Nous avons recensé quatre raisons principales. D’abord, la crise financière. Les gros projets émanent le plus souvent d’appels d’offre des énergéticiens et des collectivités locales. Or, ces acteurs réduisent leurs ambitions ou reportent leurs décisions d’investissement.  Veolia Environnement vient par exemple d’annoncer une réduction de 1,6 milliard d’euros de ses investissements dans le monde cette année : ils seront de 2 milliards, au lieu de 3,6 milliards prévus initialement. Deuxième frein, la contrainte géographique. Il est facile de raccorder au réseau des unités de production d’électricité, beaucoup moins des unités de production de chaleur. Les sites de production doivent être proches des lieux de consommation, ce qui n’est pas toujours évident. Troisième obstacle : l’approvisionnement en bois. La filière bois n’est pas très organisée, très atomisée, il faut assurer les approvisionnements et cela nécessite une chaîne logistique complexe. Enfin, quatrième frein, l’incinération, qui représente la 2e filière de la bioénergie après le bois, est menacée à moyen terme. Les conclusions du Grenelle de l’environnement prévoient une réduction de 15% d’ici 2012 des déchets incinérés et enfouis. Ceci signifie que la production d’énergie à partir des incinérateurs ou à partir du biogaz valorisé dans les décharges risque de se replier légèrement.

GU : quelles sont les filières les plus dynamiques ?

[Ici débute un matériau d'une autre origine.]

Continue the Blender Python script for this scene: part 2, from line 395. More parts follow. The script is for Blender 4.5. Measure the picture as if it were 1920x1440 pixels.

La biomasse recouvre deux grandes filières, le bois et les déchets. La première est la plus prometteuse et la plus ouverte, malgré son atomicité. Les forêts couvrent 85% du territoire national. Et on prélève chaque année 60% de la croissance naturelle de la forêt, notamment pour la papeterie et l’ameublement, ce qui laisse des marges de manœuvre. Cette filière compte de nombreux acteurs avec des profils variés, même si les énergéticiens comme EDF, GDF Suez, Poweo ou Séchilienne Sidec, qui produit de l’énergie à partir de bagasse dans les DOM-TOM, dominent le marché. Il y a aussi les deux grands exploitants de réseaux de chaleur, Dalkia (filiale de Veolia et d’EDF) et Cofely (filiale de GDF-Suez) qui peuvent équiper en chaudière bois leurs réseaux de chauffage urbains. L’activité est très capitalistique, ce qui complique l’arrivée de nouveaux entrants. On a toutefois vu arriver de nouveaux acteurs des énergies renouvelables ces dernières années, tels Voltalia, EBV ou Evergreen BioFuels. On trouve aussi quelques industriels spécialisés dans la transformation du bois, comme Tembec.

GU : et les déchets ?

La filière est plus fermée, avec une position très dominante des deux grands groupes que sont Veolia Propreté et Sita (Suez Environnement). Avec leur activité de collecte des déchets, ils maîtrisent le gisement. Cela ne laisse pas beaucoup d’opportunités à de nouveaux entrants sur le marché de la valorisation des déchets municipaux par biogaz ou incinération. On trouve cependant quelques opérateurs locaux et, par exemple, la filiale française du leader espagnol de la gestion des déchets Urbaser a su profiter de la volonté de certaines collectivités de ne plus travailler avec les deux ténors pour se frayer une place sur le marché. Là où on trouve le plus d’opportunités, c’est dans la valorisation des déchets agricoles : on commence à voir des exploitants développer de petits unités de production et elles devraient se multiplier dans les prochaines années. C’est le segment qui devrait connaître la plus forte croissance, avec des possibilités intéressantes pour de plus petites sociétés.